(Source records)
____

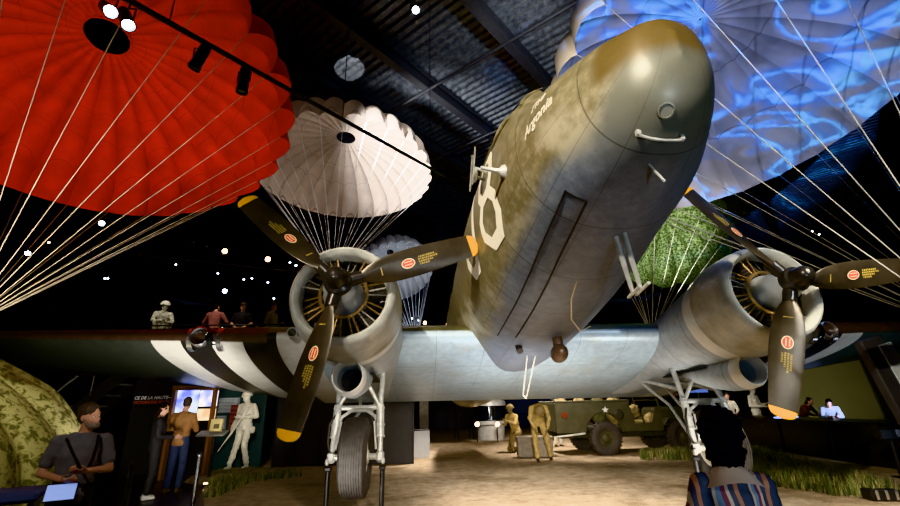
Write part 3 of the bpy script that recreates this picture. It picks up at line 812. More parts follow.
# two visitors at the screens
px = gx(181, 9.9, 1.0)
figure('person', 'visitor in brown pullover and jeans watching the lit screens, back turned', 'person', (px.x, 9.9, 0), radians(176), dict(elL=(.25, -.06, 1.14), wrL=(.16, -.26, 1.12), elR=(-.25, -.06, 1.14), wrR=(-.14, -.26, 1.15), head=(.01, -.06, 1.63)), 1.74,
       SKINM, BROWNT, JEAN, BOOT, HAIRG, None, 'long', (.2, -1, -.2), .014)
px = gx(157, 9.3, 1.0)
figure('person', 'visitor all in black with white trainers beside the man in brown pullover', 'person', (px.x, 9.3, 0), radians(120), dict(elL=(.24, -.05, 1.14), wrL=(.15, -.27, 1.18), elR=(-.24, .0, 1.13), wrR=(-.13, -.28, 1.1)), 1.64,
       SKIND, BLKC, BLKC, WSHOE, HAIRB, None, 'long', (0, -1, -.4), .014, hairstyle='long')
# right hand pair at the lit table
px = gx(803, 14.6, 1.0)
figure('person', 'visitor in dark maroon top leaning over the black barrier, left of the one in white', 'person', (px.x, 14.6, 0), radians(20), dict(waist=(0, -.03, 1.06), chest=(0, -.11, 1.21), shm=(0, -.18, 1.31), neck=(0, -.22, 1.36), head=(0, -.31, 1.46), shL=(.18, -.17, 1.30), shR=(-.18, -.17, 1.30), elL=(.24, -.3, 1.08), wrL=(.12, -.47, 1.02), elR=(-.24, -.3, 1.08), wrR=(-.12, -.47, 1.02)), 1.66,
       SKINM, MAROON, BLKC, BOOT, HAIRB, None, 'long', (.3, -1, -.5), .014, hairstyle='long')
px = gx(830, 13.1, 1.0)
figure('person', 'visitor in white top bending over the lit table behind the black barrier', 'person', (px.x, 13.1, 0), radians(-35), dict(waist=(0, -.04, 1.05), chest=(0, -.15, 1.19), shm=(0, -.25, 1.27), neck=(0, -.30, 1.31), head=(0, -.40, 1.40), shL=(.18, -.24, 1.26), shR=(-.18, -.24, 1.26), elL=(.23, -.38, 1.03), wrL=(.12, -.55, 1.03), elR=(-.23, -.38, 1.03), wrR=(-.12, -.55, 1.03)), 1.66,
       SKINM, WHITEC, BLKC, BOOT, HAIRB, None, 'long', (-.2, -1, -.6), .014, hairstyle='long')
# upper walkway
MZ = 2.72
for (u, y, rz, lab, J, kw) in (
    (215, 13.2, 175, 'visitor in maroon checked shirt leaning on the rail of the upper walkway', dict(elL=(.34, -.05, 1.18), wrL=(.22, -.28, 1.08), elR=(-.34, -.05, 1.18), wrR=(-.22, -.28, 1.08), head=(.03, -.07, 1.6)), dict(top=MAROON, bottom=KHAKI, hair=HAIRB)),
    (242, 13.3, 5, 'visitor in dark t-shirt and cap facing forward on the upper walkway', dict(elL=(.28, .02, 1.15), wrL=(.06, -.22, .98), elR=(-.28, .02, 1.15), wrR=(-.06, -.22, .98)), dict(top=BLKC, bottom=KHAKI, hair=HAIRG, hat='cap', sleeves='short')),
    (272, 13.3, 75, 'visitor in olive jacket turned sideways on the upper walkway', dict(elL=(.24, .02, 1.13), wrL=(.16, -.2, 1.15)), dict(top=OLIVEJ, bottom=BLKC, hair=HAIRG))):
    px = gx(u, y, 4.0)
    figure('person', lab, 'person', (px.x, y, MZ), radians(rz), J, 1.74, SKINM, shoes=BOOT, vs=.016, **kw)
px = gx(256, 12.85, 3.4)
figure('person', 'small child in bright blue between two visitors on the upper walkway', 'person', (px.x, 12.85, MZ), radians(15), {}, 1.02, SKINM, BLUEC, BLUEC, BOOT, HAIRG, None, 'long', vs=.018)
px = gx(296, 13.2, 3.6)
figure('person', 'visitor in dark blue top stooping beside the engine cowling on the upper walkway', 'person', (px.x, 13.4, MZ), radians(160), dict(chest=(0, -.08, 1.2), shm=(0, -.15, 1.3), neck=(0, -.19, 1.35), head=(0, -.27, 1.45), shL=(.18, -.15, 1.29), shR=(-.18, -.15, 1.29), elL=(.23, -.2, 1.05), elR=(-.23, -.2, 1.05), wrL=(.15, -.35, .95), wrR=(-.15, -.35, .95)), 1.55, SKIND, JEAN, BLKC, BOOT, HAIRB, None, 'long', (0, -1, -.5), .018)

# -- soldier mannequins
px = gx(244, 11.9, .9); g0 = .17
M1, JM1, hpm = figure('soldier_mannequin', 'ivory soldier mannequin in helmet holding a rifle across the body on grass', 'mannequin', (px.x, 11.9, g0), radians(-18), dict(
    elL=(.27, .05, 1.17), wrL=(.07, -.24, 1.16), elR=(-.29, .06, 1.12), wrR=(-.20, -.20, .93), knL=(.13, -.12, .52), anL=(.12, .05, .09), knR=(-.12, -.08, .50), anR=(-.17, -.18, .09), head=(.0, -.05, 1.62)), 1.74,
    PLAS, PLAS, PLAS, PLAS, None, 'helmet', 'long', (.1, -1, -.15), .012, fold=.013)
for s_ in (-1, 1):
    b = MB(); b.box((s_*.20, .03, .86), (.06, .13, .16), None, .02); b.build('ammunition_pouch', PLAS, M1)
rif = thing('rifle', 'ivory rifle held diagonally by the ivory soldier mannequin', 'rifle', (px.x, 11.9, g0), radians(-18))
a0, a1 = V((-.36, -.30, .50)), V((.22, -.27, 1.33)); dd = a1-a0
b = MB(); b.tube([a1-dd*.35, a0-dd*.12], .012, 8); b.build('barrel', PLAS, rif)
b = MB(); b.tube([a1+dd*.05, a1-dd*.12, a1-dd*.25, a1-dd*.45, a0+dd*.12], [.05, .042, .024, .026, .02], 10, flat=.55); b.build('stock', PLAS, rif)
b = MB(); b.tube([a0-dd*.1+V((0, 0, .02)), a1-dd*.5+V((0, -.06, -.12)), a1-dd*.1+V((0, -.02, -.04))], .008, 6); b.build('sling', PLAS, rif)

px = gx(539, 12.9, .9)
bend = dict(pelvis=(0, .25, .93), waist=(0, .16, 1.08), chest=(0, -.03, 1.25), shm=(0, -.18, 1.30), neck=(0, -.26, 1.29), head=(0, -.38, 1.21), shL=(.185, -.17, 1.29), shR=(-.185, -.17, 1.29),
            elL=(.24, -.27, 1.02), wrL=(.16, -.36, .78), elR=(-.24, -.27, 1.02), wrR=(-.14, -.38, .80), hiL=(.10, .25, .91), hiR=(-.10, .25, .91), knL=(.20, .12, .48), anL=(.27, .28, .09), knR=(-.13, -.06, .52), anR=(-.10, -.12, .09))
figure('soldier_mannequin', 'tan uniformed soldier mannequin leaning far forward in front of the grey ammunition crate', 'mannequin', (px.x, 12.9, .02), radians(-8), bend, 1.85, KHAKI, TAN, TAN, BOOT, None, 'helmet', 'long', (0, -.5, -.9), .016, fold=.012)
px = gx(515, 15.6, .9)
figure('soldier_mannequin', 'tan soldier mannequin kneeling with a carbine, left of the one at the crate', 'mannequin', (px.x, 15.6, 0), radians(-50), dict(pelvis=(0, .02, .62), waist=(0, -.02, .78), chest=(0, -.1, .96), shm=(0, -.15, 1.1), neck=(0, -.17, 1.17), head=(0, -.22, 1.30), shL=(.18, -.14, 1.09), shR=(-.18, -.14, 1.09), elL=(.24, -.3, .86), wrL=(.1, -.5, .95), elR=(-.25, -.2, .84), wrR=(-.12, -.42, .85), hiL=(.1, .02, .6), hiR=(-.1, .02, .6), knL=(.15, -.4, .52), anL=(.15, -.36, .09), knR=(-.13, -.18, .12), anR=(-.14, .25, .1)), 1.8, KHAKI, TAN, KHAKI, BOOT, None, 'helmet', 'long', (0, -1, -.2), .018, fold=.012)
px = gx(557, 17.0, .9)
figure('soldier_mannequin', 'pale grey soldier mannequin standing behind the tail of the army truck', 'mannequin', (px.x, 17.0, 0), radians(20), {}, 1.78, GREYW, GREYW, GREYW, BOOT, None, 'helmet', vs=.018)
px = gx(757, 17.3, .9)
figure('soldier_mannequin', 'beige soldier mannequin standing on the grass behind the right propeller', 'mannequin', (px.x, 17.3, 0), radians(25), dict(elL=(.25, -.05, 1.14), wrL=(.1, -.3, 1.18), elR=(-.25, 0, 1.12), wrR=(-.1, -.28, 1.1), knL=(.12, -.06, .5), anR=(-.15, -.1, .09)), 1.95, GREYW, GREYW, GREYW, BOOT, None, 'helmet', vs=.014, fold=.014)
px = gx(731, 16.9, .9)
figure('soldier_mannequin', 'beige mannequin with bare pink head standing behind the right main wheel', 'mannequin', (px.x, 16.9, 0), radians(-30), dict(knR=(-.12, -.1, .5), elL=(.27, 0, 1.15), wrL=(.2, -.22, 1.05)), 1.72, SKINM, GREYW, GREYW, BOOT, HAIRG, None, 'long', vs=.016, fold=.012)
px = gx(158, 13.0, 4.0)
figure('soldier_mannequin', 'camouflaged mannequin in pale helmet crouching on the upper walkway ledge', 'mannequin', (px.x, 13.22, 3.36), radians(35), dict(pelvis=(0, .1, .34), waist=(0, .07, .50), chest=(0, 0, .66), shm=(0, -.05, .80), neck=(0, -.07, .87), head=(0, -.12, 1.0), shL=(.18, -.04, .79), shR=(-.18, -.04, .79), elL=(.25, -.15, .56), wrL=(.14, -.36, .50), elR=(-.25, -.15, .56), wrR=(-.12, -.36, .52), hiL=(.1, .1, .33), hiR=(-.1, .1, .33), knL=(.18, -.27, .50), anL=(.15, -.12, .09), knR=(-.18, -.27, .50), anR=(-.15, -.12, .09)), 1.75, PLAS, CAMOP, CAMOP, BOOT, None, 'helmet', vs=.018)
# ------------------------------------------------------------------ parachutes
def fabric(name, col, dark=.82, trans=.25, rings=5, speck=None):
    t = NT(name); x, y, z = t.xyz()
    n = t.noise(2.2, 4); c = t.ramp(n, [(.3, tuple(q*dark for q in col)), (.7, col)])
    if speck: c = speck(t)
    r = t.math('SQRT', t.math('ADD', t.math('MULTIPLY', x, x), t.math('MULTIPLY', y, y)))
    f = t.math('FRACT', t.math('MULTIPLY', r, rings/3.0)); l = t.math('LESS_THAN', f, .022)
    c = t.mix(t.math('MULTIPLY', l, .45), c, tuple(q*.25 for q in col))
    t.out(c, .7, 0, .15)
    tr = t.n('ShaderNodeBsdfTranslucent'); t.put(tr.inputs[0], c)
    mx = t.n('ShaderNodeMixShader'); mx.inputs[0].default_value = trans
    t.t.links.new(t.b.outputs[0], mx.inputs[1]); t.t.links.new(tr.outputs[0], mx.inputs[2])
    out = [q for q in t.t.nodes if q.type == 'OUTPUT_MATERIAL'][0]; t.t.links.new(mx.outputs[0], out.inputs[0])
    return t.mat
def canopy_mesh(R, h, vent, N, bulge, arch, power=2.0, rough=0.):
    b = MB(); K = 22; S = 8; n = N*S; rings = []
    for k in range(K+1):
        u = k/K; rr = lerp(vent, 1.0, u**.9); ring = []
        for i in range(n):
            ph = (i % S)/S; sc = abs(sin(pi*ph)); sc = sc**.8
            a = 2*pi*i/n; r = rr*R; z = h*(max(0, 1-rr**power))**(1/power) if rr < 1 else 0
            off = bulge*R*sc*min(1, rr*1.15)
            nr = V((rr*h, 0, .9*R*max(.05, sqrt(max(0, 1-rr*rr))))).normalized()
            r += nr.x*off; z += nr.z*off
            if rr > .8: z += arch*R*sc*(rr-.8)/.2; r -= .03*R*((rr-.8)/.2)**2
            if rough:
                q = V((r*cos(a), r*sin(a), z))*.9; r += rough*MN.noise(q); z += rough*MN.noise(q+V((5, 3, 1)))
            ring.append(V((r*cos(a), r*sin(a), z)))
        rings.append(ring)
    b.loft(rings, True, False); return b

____

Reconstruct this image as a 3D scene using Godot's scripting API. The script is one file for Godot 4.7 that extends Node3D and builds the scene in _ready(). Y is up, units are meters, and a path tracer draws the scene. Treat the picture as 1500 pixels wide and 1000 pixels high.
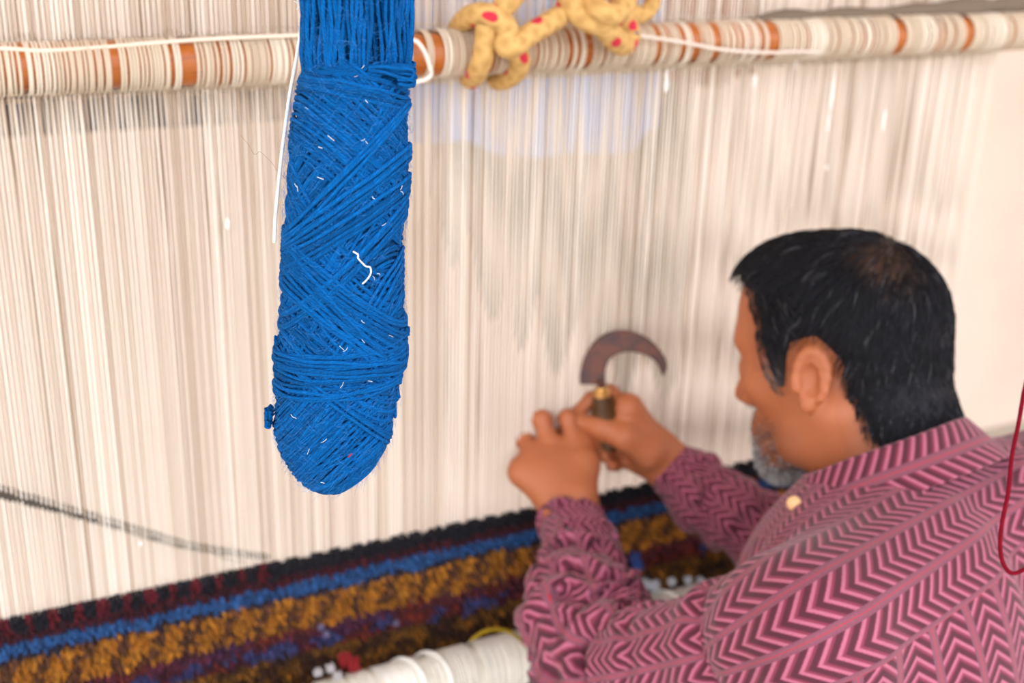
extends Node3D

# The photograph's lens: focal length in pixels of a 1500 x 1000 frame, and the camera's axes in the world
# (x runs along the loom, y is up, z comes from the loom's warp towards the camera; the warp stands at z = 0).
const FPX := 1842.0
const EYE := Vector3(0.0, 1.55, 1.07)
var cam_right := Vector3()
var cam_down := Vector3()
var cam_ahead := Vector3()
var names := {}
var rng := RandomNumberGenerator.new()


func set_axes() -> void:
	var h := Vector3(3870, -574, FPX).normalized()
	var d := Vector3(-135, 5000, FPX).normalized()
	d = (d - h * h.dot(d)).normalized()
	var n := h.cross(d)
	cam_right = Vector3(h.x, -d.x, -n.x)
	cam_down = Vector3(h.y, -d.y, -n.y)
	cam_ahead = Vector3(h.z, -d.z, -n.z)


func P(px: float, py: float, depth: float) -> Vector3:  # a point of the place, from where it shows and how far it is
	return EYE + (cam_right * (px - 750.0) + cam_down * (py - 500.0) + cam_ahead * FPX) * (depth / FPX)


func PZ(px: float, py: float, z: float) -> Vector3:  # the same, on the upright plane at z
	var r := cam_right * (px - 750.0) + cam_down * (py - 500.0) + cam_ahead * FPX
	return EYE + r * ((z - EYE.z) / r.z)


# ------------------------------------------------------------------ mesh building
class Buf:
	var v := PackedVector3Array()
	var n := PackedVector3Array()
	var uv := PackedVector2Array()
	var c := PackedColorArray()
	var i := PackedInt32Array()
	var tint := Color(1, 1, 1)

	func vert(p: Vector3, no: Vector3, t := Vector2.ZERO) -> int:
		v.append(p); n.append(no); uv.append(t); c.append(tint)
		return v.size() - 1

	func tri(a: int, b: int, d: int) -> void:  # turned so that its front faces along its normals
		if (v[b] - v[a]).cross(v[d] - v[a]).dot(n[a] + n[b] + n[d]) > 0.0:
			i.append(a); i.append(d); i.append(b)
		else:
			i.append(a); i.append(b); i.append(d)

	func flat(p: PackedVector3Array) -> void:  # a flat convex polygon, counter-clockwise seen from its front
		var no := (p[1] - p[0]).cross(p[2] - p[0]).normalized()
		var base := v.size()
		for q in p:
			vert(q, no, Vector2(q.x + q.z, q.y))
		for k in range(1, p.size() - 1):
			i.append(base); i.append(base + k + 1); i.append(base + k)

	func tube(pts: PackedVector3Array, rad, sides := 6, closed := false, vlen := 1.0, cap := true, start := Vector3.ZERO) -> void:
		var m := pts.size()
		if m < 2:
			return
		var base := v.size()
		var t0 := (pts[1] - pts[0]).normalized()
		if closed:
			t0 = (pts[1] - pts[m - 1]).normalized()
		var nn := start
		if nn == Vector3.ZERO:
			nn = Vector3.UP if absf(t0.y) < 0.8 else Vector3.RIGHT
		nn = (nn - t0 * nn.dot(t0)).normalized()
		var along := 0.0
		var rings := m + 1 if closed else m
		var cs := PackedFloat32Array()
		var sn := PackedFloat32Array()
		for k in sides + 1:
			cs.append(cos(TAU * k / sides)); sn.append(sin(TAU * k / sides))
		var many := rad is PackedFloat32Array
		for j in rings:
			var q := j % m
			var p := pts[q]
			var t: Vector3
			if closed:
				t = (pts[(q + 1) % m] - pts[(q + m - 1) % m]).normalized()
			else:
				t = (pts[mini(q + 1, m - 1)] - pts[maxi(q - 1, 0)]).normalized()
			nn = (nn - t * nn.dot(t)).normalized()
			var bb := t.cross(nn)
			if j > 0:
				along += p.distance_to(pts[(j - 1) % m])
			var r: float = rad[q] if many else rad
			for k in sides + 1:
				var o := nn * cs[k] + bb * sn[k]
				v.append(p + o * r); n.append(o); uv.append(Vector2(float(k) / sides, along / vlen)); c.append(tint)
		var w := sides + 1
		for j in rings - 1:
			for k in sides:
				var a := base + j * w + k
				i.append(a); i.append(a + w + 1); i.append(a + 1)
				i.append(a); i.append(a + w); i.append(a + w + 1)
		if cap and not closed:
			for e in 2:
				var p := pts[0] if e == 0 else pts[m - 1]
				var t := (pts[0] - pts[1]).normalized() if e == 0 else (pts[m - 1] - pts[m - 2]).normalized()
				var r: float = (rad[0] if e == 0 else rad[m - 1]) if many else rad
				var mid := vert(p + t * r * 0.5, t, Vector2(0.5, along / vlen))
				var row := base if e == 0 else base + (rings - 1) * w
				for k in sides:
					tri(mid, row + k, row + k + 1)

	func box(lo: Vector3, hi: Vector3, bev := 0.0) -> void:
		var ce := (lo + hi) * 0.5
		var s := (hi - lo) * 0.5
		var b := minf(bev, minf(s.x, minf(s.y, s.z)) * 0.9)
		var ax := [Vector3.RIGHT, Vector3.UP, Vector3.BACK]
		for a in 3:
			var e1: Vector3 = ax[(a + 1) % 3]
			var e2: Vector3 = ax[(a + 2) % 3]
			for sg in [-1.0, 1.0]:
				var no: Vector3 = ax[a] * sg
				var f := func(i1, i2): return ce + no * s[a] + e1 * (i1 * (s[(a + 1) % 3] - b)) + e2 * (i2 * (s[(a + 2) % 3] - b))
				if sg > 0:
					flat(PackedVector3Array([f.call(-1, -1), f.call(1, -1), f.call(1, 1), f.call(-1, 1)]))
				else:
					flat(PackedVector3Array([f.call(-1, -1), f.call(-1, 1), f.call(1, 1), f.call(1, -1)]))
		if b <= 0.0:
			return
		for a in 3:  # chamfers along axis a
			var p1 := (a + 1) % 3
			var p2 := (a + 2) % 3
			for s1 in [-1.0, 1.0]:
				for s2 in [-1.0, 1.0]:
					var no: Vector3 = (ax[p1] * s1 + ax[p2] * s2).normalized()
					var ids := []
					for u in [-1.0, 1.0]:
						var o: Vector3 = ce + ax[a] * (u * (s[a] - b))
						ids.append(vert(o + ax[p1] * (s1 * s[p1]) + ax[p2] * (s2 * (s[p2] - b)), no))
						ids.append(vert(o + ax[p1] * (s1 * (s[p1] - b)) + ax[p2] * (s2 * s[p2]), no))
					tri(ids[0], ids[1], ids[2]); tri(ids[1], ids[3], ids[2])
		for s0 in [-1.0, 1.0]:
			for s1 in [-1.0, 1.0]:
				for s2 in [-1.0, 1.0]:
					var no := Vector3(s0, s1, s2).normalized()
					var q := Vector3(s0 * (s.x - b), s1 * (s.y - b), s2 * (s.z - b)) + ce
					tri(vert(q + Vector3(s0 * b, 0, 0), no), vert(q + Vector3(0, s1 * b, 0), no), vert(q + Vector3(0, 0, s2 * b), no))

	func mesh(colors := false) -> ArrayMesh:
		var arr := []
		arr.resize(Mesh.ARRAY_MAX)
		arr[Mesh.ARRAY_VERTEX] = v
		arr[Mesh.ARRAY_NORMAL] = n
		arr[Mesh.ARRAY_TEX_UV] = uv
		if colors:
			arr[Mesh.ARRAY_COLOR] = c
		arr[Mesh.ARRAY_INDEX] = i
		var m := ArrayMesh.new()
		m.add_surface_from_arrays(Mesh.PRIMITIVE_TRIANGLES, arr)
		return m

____

Without the pictures, give again exactly the lines above starting at the line containing "Reconstruct this image" and ending at the line containing "return EYE + (cam_right".

(Answer to the task)
Reconstruct this image as a 3D scene using Godot's scripting API. The script is one file for Godot 4.7 that extends Node3D and builds the scene in _ready(). Y is up, units are meters, and a path tracer draws the scene. Treat the picture as 1500 pixels wide and 1000 pixels high.
extends Node3D

# The photograph's lens: focal length in pixels of a 1500 x 1000 frame, and the camera's axes in the world
# (x runs along the loom, y is up, z comes from the loom's warp towards the camera; the warp stands at z = 0).
const FPX := 1842.0
const EYE := Vector3(0.0, 1.55, 1.07)
var cam_right := Vector3()
var cam_down := Vector3()
var cam_ahead := Vector3()
var names := {}
var rng := RandomNumberGenerator.new()


func set_axes() -> void:
	var h := Vector3(3870, -574, FPX).normalized()
	var d := Vector3(-135, 5000, FPX).normalized()
	d = (d - h * h.dot(d)).normalized()
	var n := h.cross(d)
	cam_right = Vector3(h.x, -d.x, -n.x)
	cam_down = Vector3(h.y, -d.y, -n.y)
	cam_ahead = Vector3(h.z, -d.z, -n.z)


func P(px: float, py: float, depth: float) -> Vector3:  # a point of the place, from where it shows and how far it is
	return EYE + (cam_right * (px - 750.0) + cam_down * (py - 500.0) + cam_ahead * FPX) * (depth / FPX)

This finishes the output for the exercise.